I draw readers’ attention to some points I made in March this year:

“…(VII) Their main rival the SJB had the exclusive franchise on the richly relevant, populist-tinged Premadasa development doctrine but traded it in to become a version of Rishi Sunak’s UK Conservatives. AKD has faced-down his ideological hawks, Sajith hasn’t. He has empowered them or been coopted by them. As things currently stand, Sajith notwithstanding, an SJB government will be bad: Eran-Harsha, ideological fundamentalist twins who dominate discourse and veto party policy, are the SJB’s Cheney-Rumsfeld. 

 

NPP errors and gaps

…The JVP-NPP may not reap its deserved and nationally necessary victory. Why? 

(1) It is unlikely that the JVP-NPP by itself can swing the decisive uncommitted voters, and no automatic process of polarisation is guaranteed to deliver those voters to the NPP. The unwillingness to incorporate into an equation, political figures like Prof. Charitha Herath with the requisite appeal to move the middle-ground, could prove counterproductive and costly.” 

(https://www.ft.lk/columns/Why-the-JVP-NPP-s-moderate-leftist-pink-paradigm-deserves-a-chance/4-760051

Since then: 

(A) Sajith Premadasa has renewed his commitment to Social Democracy (an option Anura ignored) and progressive centrism. 

(B) Sajith and the SJB have constructed a broad and diverse political coalition which includes key elements of the center-left, thereby constructing a progressive-centrist alternative. 

(C) AKD has scornfully rejected potential political partners from the dissenting center-left.

Thus, the concrete situation, the ‘conjuncture’, the ‘current moment’, has reconfigured.

 

Swerve and encounter

Young Karl Marx’s doctoral thesis was on the ancient Greek philosophers Democritus and Epicurus, and encompassed the ancient Roman philosopher-poet Lucretius. They were the Atomists.

Their key postulates were: 

The ceaseless rain of the most irreducibly small particles – which the Greeks called ‘atoms’. 

Their ‘encounter’ which caused the appearance and movement of things; 

The unpredictable ‘swerve’ of the atoms which enabled the ‘encounter’. 

The final contribution of the French Marxist philosopher Louis Althusser, ‘Philosophy of the Encounter: Later Writings 1978-1987’ posited the doctrine of ‘Aleatory Materialism’ – the materialism of ‘The Encounter’ -- arguing for the incorporation of the insights of Epicurus and the ancient Atomists into Marxist ‘historical materialism’. 

Extending his earlier tributes to Machiavelli who embarked on the impossible project of a unified Italian state through an ‘encounter’ of ‘Virtu’ and ‘Fortuna’, operating on the unpropitious terrain of warring princely states, Althusser argued that Marxist political strategy should: 

Aim at and exercise efforts to cause an ‘encounter’ through generating a ‘swerve’ of the ‘atoms’ of the politico-historical process. 

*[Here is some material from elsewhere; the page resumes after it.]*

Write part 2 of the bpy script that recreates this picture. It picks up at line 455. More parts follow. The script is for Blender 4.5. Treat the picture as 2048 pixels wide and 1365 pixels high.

Move to take positions from which a ‘swerve’ could be caused, and at which the ‘encounter’ could occur.    

When progressive SLFP-SLPP dissidents Dullas, Charitha et al ‘swerved’, AKD-NPP rejected the ‘encounter’. 

Since I hailed Vijaya Kumaratunga in the Lanka Guardian 40 years ago, was denounced in Trotskyist publications for ‘social democracy’, and worked with President Premadasa 35 years ago, I’ve strived for a ‘swerve’ that would cause the ‘encounter’ between leader-alliance-Social Democracy-State.